The recording system connects directly off a system transmitter or maybe through the receive path to see what the radar sees. With a direct-coupled approach, remember that the findings relate only to a specific system and test point, as opposed to free space, where the developer would see everything going on in the environment.
Simulation in the Future: Leveraging Real-Time Analysis
The next stage of these real-world simulations will see improvements in real-time analysis. Traditionally, the spectrum environment and related data are captured independent of analysis. The engineers and analysts must post-process this data to gain insight into the test objective. By bringing the analysis into real-time, intelligence will be available as soon as the test and signal capture are complete.
For example, a machine-learning-based analysis tool can take these long-term, wide-bandwidth RF recordings to perform energy detection on the signal data. It classifies the signals coming off that energy detection, identifies them, and then does unsupervised clustering of that data. Essentially, it builds a database of what it has identified in the data.
At the end of the processing, the developer can then interact with the data and filter out everything they're not concerned about. They're able to parameterize the data around the things of interest and kind of zoom in on the very narrow pieces of signal events of interest.
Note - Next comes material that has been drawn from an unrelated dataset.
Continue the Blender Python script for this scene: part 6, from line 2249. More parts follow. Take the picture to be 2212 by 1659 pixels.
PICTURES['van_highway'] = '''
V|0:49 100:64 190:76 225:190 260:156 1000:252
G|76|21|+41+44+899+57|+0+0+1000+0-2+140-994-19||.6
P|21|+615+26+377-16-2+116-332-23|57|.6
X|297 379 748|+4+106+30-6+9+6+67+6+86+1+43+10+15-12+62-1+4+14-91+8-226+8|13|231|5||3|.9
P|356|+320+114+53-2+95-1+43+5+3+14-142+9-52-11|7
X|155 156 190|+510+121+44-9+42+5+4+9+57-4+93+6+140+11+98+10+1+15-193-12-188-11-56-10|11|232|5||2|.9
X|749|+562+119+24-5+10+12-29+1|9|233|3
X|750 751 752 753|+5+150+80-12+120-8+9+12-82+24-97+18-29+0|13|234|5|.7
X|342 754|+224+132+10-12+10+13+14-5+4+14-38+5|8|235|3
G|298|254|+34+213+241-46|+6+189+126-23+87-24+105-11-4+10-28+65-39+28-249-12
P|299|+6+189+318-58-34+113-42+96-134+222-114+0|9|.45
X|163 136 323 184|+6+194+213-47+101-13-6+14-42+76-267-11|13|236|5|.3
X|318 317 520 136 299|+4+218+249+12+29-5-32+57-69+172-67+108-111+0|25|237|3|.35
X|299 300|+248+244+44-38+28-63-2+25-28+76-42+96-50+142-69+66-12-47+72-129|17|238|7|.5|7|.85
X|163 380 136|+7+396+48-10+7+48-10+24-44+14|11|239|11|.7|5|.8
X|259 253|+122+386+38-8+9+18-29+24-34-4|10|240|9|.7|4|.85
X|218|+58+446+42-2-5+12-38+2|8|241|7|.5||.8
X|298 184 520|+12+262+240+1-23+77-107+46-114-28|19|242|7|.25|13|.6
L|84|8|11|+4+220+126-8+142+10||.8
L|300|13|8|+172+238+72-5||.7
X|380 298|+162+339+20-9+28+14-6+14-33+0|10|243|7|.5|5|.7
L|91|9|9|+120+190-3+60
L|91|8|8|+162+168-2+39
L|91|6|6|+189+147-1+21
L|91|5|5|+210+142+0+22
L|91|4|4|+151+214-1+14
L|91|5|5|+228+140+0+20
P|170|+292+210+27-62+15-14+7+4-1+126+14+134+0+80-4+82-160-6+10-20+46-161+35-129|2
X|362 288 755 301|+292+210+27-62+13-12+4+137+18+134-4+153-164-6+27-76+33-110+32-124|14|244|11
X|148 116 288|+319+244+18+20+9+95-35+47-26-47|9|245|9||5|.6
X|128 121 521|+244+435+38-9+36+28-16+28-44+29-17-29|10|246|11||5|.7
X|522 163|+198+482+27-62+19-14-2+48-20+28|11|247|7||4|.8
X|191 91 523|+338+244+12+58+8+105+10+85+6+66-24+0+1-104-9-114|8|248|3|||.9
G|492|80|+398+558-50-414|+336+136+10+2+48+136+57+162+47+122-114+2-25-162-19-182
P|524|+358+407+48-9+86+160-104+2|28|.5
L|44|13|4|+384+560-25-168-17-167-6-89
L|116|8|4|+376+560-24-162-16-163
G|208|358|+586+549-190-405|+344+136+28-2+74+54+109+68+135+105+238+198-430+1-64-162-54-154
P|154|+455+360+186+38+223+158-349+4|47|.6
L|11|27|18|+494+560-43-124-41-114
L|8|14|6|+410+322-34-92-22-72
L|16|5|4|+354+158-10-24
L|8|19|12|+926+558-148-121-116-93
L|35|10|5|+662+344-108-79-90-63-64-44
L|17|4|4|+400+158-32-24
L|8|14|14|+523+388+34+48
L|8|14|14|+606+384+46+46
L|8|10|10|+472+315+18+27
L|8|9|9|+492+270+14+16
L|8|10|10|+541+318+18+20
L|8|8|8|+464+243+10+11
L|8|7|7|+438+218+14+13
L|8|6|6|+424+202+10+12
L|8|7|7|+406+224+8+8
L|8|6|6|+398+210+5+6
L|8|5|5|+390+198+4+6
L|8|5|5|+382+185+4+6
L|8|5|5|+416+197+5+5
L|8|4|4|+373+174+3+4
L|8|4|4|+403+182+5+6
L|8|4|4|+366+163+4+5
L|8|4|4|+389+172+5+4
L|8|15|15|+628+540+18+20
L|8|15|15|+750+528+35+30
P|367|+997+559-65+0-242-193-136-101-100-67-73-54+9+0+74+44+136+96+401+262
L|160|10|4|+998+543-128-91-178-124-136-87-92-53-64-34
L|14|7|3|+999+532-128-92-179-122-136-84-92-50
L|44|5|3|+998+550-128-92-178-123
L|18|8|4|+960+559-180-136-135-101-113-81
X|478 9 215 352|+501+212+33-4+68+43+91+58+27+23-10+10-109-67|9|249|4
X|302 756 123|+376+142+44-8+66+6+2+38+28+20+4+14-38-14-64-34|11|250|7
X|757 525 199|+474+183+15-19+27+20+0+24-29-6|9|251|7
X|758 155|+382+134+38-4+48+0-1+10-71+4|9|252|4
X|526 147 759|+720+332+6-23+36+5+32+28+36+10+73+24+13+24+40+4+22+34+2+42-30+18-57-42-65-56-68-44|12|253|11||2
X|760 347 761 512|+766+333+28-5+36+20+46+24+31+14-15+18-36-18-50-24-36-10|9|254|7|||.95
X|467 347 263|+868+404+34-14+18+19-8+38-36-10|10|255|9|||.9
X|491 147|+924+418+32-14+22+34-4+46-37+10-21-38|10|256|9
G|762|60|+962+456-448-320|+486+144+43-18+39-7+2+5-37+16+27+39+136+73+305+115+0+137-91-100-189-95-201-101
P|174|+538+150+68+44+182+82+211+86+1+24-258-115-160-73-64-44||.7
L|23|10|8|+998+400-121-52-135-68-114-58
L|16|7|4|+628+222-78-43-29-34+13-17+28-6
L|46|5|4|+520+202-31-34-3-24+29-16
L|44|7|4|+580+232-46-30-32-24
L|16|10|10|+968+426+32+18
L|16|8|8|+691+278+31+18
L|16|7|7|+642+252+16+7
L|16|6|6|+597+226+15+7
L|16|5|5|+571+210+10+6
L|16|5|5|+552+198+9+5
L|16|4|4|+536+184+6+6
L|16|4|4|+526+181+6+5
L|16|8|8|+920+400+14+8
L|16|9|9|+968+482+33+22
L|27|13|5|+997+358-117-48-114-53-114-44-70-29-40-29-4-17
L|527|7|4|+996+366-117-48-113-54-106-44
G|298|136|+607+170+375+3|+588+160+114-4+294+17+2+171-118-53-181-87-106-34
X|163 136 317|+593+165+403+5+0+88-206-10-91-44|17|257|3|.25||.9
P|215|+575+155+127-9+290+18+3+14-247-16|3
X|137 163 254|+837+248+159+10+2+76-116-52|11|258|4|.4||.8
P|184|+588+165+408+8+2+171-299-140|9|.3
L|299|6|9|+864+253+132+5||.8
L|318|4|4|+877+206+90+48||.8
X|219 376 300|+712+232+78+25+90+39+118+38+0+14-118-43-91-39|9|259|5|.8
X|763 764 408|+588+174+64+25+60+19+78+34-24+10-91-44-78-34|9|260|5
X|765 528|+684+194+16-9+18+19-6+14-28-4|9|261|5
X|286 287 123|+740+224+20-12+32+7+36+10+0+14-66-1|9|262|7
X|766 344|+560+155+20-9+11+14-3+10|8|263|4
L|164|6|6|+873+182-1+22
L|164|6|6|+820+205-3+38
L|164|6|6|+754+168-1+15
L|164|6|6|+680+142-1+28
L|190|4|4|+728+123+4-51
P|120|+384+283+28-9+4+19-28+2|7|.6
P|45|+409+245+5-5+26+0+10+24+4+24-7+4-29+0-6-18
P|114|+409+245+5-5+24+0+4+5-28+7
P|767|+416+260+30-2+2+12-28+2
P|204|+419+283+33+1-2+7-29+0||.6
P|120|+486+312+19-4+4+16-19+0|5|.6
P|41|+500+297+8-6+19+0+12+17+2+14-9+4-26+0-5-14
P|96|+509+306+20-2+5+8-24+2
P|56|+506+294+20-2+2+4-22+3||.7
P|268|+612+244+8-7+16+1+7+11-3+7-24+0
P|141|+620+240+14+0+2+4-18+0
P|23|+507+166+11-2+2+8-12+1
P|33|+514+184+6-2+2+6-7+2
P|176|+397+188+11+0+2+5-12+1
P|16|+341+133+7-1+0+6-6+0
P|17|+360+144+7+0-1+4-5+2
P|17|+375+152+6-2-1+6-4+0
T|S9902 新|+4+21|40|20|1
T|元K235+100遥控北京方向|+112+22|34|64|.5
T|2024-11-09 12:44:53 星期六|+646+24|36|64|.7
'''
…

With these improvements, the tools can help developers find a needle in a haystack—quite a challenge when the haystack is terabytes worth of RF data.
With these advances, EW and radar system developers will increasingly leverage independent capture of a large portion of spectrum, collecting it and correlating it to specific signal sources and events.
As innovations continue to enhance recording and playback solutions, they will push the boundaries of higher frequencies and wider bandwidths in keeping with military systems, providing key insights into system performance as spectrum grows ever denser and more complex. Armed with these capabilities, developers can better predict performance against threats so that the mission isn't jeopardized.